This year's Jerusalem Foundation Prize recipients have contributed to marginalized sectors of the community.
By PEGGY CIDOR
Last Monday, the Mishkenot Sha'ananim Konrad Adenauer Conference Center hosted a special ceremony to honor two people who in their own way have had an enormous impact on the life of this city: Clara Feldman and Avi Sabag. The two were awarded the 2007 Jerusalem Foundation Prize in Honor of Teddy Kollek for Leadership and Public Excellence for their unique achievements that have benefited the capital and its residents.
Feldman is the founder and executive director of the Shekel Association for Community Services for People with Disabilities, an NGO that helps people with special needs become participating and active members of the community. Sabag is the visionary behind the Musrara Photography School, which he founded 18 years ago, and has since become an integral part of the once poor and marginalized neighborhood from which it takes its name.
Although their contributions differ, Feldman and Sabag both believe in the importance of enriching the local community, special needs and periphery populations alike. Over the years, they have persevered through all the red tape and indifference to their efforts, especially by the establishment.
Shekel has taken the lead on changing negative attitudes toward people with physical, intellectual, emotional, mental and learning disabilities.
"We're not talking anymore about caring for these people until their life reaches its end, we're talking about a real life, about making the most of their potential," says Feldman. "What we're doing is telling society, 'Look, these people may have all kinds of handicaps, but they are still real human beings and they deserve anything and everything a normal human being needs - in terms of welfare, profession, entertainment, social and emotional needs. They are equal.'
"When we went public with this attitude less than 20 years ago, it was a kind of revolution."
Despite the prize and the honors, Feldman says, the situation on the ground is very difficult and every achievement requires huge amounts of work, and struggles with bureaucracy and budget cuts.
Still, says Feldman, who has dec ided to donate her share of the prize (NIS 65,000) to Shekel, not everything is so bleak. "I know that we are still miles away from the day when we will have a blind minister, or a CEO in a wheelchair, but at least this isn't out of the range of the society's consciousness anymore.
"I believe the day will come when we will employ disabled people in a wide range of tasks and they will receive all their social and financial rights," says Feldman.
Sabag heads the Musrara School, which is much more than just another school for the study of photography.
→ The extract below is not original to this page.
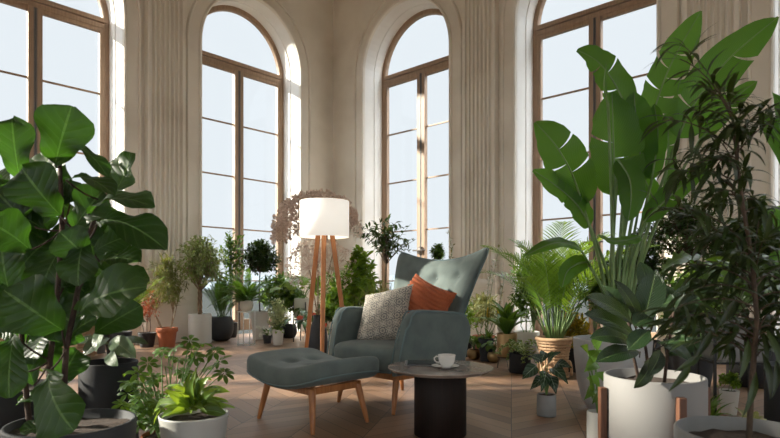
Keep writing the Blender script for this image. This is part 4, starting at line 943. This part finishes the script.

"We are here to create a profound change in the local situation. Our goal is to promote involvement and real mingling between students and local citizens, especially in this neighborhood, which has for a long time been considered 'problematic,'" says Sabag.
"We say art is part of life; it belongs also to the citizens, to the inhabitants of underprivileged quarters, and the citizens should be a part of the artistic action."
Musrara, on the line between west and east Jerusalem, suffered more than any other Jewish neighborhood in the city from snipers and other manifestations of the tense stand-off during the years between the creation of the state and the Six Day War. Later, in the early '70s the Black Panthers, a Mizrahi-oriented protest movement, came forth from Musrara. For many, the neighborhood still retains its poverty-stricken, underdeveloped and dangerous image.
For Sabag, the goal in creating the Musrara School was to transform these perceptions, a goal he believes he has largely achieved, even as he emphasizes that there is still much work to do.
At the Musrara School, which has some of the most advanced programs of study in music and photography, there is a special focus on social involvement: This is not a place where you can come, study and ignore the environment - students are expected to become involved, and to learn about the quarter, its history and inhabitants.
"Here art is not only for the rich or highly educated," explains Sabag. "It is a natural part of life - of the teachers, the students and the 'clients,' our neighbors.
"We had a few special projects, in which the residents participated with the students and were also involved in exhibitions, in the community center and even inside their houses, which they opened up to us."
The school's community outreach programs have been so successful that "the model of the Musrara School has been learned and applied in the world," says Sabag.